DO THIS —
Starting at the first line of the listing below, retype each line up to and including the one that contains "return CAM +". Leave pictures out.

DATA EXTRACT —
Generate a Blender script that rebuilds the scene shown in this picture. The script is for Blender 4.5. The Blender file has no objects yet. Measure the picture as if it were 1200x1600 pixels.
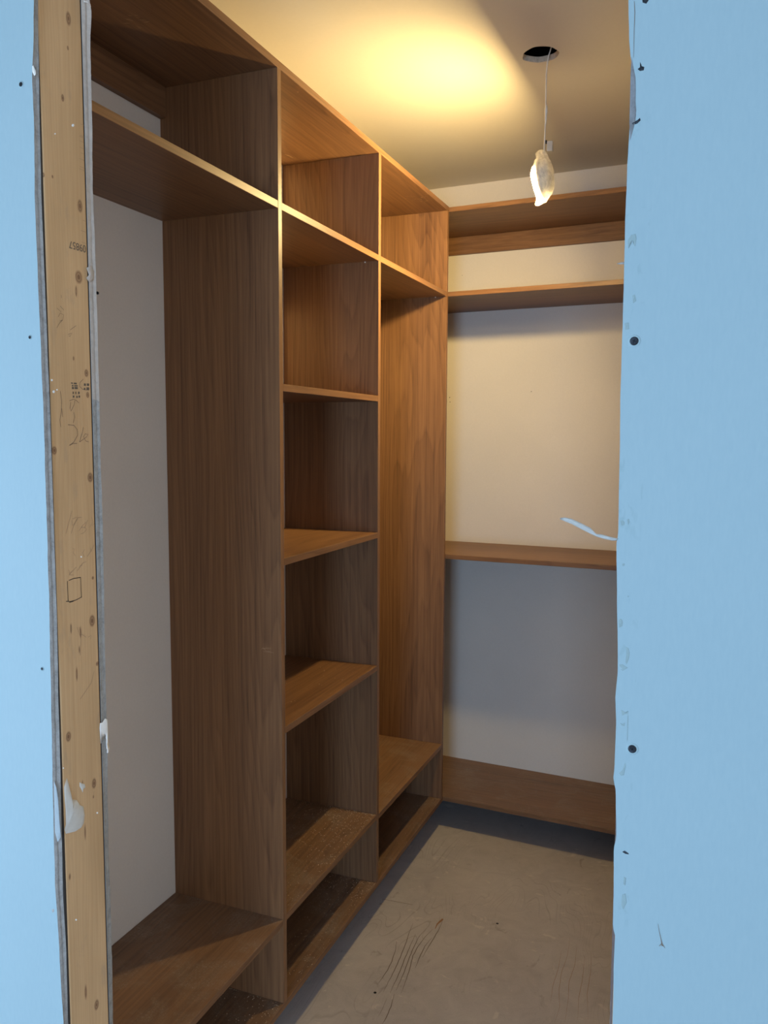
import bpy, bmesh, math, random
from mathutils import Vector, Matrix, noise
random.seed(4)
S = bpy.context.scene
C = S.collection

# ------------------------------------------------------------------ camera
CAM = Vector((1.0213, 0.0, 1.6627))
FPX = 1285.07
CF = Vector((-0.3731257, 0.92330477, -0.09102478))
CR = Vector((0.92700109, 0.37503494, 0.00421446))
CU = Vector((-0.03802871, 0.08280754, 0.99583971))
cd = bpy.data.cameras.new('camera'); cam = bpy.data.objects.new('camera', cd); C.objects.link(cam)
cd.sensor_fit = 'VERTICAL'; cd.sensor_height = 36.0; cd.lens = 36.0 * FPX / 1600.0; cd.clip_start = 0.02
cam.matrix_world = Matrix(((CR.x, CU.x, -CF.x, CAM.x), (CR.y, CU.y, -CF.y, CAM.y), (CR.z, CU.z, -CF.z, CAM.z), (0, 0, 0, 1)))
S.camera = cam

def hit(u, v, axis, val):
    """point of the world plane axis=val that lies at photo pixel (u, v)"""
    d = CF + CR * ((u - 600) / FPX) + CU * ((800 - v) / FPX)
    return CAM + d * ((val - CAM[axis]) / d[axis])

# ------------------------------------------------------------------ light
S.view_settings.view_transform = 'Standard'; S.view_settings.look = 'None'
S.view_settings.exposure = 0.0; S.view_settings.gamma = 1.0; S.view_settings.use_curve_mapping = False
w = bpy.data.worlds.new('sky'); S.world = w; w.use_nodes = True
w.node_tree.nodes['Background'].inputs[0].default_value = (0.62, 0.82, 1.0, 1)
w.node_tree.nodes['Background'].inputs[1].default_value = 1.0
DAY = (0.66, 0.90, 1.20)
def area(name, loc, direction, sx, sy, power, col, shape='RECTANGLE'):
    l = bpy.data.lights.new(name, 'AREA'); l.shape = shape; l.size = sx
    if shape in ('RECTANGLE', 'ELLIPSE'): l.size_y = sy
    l.energy = power; l.color = col
    o = bpy.data.objects.new(name, l); C.objects.link(o); o.location = loc
    o.rotation_euler = Vector(direction).to_track_quat('-Z', 'Z').to_euler()
    return o
area('window_daylight', (1.45, -3.93, 1.25), (0, 1, 0), 0.9, 1.3, 98, (0.56, 0.86, 1.30))
area('side_window_daylight', (-2.43, -0.85, 0.95), (1, 0, 0), 1.2, 1.4, 135, DAY)
area('right_fill_light', (3.53, -2.2, 1.05), (-1, 0, 0), 1.3, 1.4, 57, (0.84, 0.90, 1.0))  # added unseen source, brightens the wall of the nearest bay and the jamb
# the hanging lamp's own light (its builder below holds the fixture)
LAMP = Vector((0.510, 2.508, 2.418))
LN = Vector((-1.0, 0.04, -0.20)).normalized()
WARM = (1.0, 0.735, 0.31)
area('lamp_face_light', LAMP + LN * 0.0125, LN, 0.07, 0.07, 64, WARM, 'DISK')
# light leaving the bag on its far side, towards the back wall and the floor
area('lamp_bag_light', LAMP + Vector((0.0, 0.062, -0.03)), (-0.12, 0.55, -0.80), 0.07, 0.07, 3.5, WARM, 'DISK')
gl = bpy.data.lights.new('lamp_bag_glow', 'POINT'); gl.energy = 3.8; gl.color = WARM; gl.shadow_soft_size = 0.04
go = bpy.data.objects.new('lamp_bag_glow', gl); C.objects.link(go); go.location = LAMP + Vector((0, 0.03, -0.085))

# ------------------------------------------------------------------ sizes
ZB = 0.130; T = 0.0184
dz = CAM.z
YA, YB, YC = 1.8355, 2.4826, 3.1914
Z5, Z51, Z53, Z4, Z3, Z2, Z1, ZT = [dz + v for v in (-1.272, -1.2776, -1.2772, -0.7574, -0.3123, 0.1316, 0.5758, 0.9073)]
ZC = dz + 1.1171; ZM = dz - 0.4808; ZS2 = dz + 0.5785; ZCL = dz + 0.8131
DEP = 0.3447; YBK = 3.6325; BYAW = -0.0457; DF = 0.4252
YJ = 0.9224; XJ = 0.1183; BT = 0.0127
YO = YJ + 0.1144                 # inner face of the front wall
XR = 1.42                        # right wall of the closet
YS = YO + 0.004                  # where the shelving starts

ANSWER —
Generate a Blender script that rebuilds the scene shown in this picture. The script is for Blender 4.5. The Blender file has no objects yet. Measure the picture as if it were 1200x1600 pixels.
import bpy, bmesh, math, random
from mathutils import Vector, Matrix, noise
random.seed(4)
S = bpy.context.scene
C = S.collection

# ------------------------------------------------------------------ camera
CAM = Vector((1.0213, 0.0, 1.6627))
FPX = 1285.07
CF = Vector((-0.3731257, 0.92330477, -0.09102478))
CR = Vector((0.92700109, 0.37503494, 0.00421446))
CU = Vector((-0.03802871, 0.08280754, 0.99583971))
cd = bpy.data.cameras.new('camera'); cam = bpy.data.objects.new('camera', cd); C.objects.link(cam)
cd.sensor_fit = 'VERTICAL'; cd.sensor_height = 36.0; cd.lens = 36.0 * FPX / 1600.0; cd.clip_start = 0.02
cam.matrix_world = Matrix(((CR.x, CU.x, -CF.x, CAM.x), (CR.y, CU.y, -CF.y, CAM.y), (CR.z, CU.z, -CF.z, CAM.z), (0, 0, 0, 1)))
S.camera = cam

def hit(u, v, axis, val):
    """point of the world plane axis=val that lies at photo pixel (u, v)"""
    d = CF + CR * ((u - 600) / FPX) + CU * ((800 - v) / FPX)
    return CAM + d * ((val - CAM[axis]) / d[axis])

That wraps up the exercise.